As peers the example below, I am trying to make a case class that can hold items of type SomeResult[T] without having to know what T is. This works fine in the case of Rawr, which can hold a Set of SomeResult[_], however when I add a second field to try and work with on the same principle (i.e. a single element who's content we don't care about, and a set of elements), I get the following error
[error] /Users/matthewdedetrich/temp/src/main/scala/Main.scala:15: type arguments [_$2] do not conform to class SomeResult's type parameter bounds [A <: T]
[error] case class Bleh(oneThing:SomeResult[_],moreThings:Set[SomeResult[_]]) // This doesn't
Here is the sample code
trait T {
}
case class First(int:Int) extends T
case class Second(int:Int) extends T
case class SomeResult[A <: T](name:String, t:A)
case class Rawr(multipleThings:Set[SomeResult[_]]) // This works
case class Bleh(oneThing:SomeResult[_],moreThings:Set[SomeResult[_]]) // This doesn't
There is a suggestion to use a [+A <: T] as a type bound instead of a wildcard, however the following code doesn't work when doing this
val t = Set(First(3),Second(5))
def someFunc[A <: T](thing:A) = {
thing match {
case First(_) => SomeResult("a",First(10))
case Second(_) => SomeResult("b",Second(15))
case _ => throw new IllegalArgumentException("rawr")
}
}
val z = t.map{
case x:First => someFunc(First(5))
case y:Second => someFunc(Second(5))
case _ => throw new IllegalArgumentException("rawr")
}
val z2 = Rawr(z)
Which then provides the error
[error] found : scala.collection.immutable.Set[SomeResult[Product with Serializable with T]]
[error] required: Set[SomeResult[T]]
[error] Note: SomeResult[Product with Serializable with T] <: SomeResult[T], but trait Set is invariant in type A.
[error] You may wish to investigate a wildcard type such as `_ <: SomeResult[T]`. (SLS 3.2.10)
Which is why I used wildcard types in the first place. Funnily enough, if you try to provide a return type to sumFunc, you get the exact same problem (where the scala compiler error suggests that you should use Wildcard types)
EDIT 2: I have actually managed to get the code to compile by doing this
def someFunc[A <: T](thing:A):SomeResult[A] = {
thing match {
case First(_) => SomeResult("a",First(10)).asInstanceOf[SomeResult[A]]
case Second(_) => SomeResult("b",Second(15)).asInstanceOf[SomeResult[A]]
case _ => throw new IllegalArgumentException("rawr")
}
}
def z[A <: T]:Set[SomeResult[A]] = t.map{
case x:First => someFunc(First(5)).asInstanceOf[SomeResult[A]]
case y:Second => someFunc(Second(5)).asInstanceOf[SomeResult[A]]
case _ => throw new IllegalArgumentException("rawr")
}
Im not sure if its "idiomatic" or "right", but its the only way to get the Serializable with Product out of the type signature.
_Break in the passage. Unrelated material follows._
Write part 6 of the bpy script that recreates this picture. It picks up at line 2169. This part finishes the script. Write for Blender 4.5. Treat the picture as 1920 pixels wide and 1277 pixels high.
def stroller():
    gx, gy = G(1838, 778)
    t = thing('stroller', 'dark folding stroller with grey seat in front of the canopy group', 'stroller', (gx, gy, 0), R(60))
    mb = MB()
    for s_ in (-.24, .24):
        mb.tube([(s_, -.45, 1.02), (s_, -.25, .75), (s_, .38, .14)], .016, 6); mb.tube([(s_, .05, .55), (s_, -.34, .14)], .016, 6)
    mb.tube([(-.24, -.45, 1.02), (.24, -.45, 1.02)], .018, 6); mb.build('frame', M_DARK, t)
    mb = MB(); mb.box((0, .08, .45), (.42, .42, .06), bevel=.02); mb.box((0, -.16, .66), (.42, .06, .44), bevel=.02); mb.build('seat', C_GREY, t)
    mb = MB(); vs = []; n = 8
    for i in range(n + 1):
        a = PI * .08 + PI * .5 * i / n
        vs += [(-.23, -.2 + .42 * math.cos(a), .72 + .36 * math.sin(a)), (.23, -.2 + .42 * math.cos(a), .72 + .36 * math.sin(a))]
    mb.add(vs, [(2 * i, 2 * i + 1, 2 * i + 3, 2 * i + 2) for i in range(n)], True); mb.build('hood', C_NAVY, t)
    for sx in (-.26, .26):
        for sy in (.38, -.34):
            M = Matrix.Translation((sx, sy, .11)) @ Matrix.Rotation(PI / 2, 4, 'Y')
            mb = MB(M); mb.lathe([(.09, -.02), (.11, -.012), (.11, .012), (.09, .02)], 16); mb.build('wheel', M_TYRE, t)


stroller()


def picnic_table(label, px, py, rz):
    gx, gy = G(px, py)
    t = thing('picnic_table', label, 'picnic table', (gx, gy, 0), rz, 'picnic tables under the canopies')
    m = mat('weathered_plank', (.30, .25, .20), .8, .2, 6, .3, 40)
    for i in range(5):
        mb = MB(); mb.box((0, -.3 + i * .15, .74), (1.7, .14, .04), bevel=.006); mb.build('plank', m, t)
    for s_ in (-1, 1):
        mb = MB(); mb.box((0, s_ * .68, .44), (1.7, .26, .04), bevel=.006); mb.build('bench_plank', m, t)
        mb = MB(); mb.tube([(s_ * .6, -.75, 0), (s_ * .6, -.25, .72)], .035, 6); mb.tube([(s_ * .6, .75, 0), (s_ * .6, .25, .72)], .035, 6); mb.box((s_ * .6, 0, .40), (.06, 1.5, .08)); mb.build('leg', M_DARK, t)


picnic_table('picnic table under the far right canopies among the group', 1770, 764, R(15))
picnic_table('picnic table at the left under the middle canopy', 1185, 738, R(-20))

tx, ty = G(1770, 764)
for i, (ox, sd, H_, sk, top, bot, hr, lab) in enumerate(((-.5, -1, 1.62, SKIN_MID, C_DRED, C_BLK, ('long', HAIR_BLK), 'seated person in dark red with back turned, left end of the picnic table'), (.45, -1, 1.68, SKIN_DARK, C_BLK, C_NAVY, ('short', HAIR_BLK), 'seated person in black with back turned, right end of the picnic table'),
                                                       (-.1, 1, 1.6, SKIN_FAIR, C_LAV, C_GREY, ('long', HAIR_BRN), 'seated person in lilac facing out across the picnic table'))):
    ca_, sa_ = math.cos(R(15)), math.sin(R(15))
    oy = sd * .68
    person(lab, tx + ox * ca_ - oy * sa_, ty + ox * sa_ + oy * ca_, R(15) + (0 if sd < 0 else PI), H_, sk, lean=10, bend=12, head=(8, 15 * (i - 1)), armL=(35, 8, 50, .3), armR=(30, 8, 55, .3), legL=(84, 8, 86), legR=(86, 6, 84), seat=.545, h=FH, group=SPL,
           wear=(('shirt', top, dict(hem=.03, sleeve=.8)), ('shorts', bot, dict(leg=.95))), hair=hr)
I have no idea why Scala infers this when the result type is clearly a subtype of T
Why don't just use T instead of _?:
case class Bleh(oneThing:SomeResult[T],moreThings:Set[SomeResult[T]]) // Compiles
Then e.g. Bleh(SomeResult("", First(0)), Set()) works fine.
Naming a trait as T is a bit unfortunate, it's easily confused with type parameter.
Answer to EDIT2:
Slightly edited and working:
val t: Set[T] = Set(First(3), Second(5))
def someFunc[A <: T](thing: A): SomeResult[T] = {
thing match {
case First(_) => SomeResult("a", First(10))
case Second(_) => SomeResult("b", Second(15))
case _ => throw new IllegalArgumentException("rawr")
}
}
def z[A <: T]: Set[SomeResult[T]] = t.map {
case x: First => someFunc(First(5))
case y: Second => someFunc(Second(5))
case _ => throw new IllegalArgumentException("rawr")
}
You were forcing a type A to Set, but Set is invariant (compiler was unable to make a Set[T] when got t of type First/Second [old method signatures was with A]).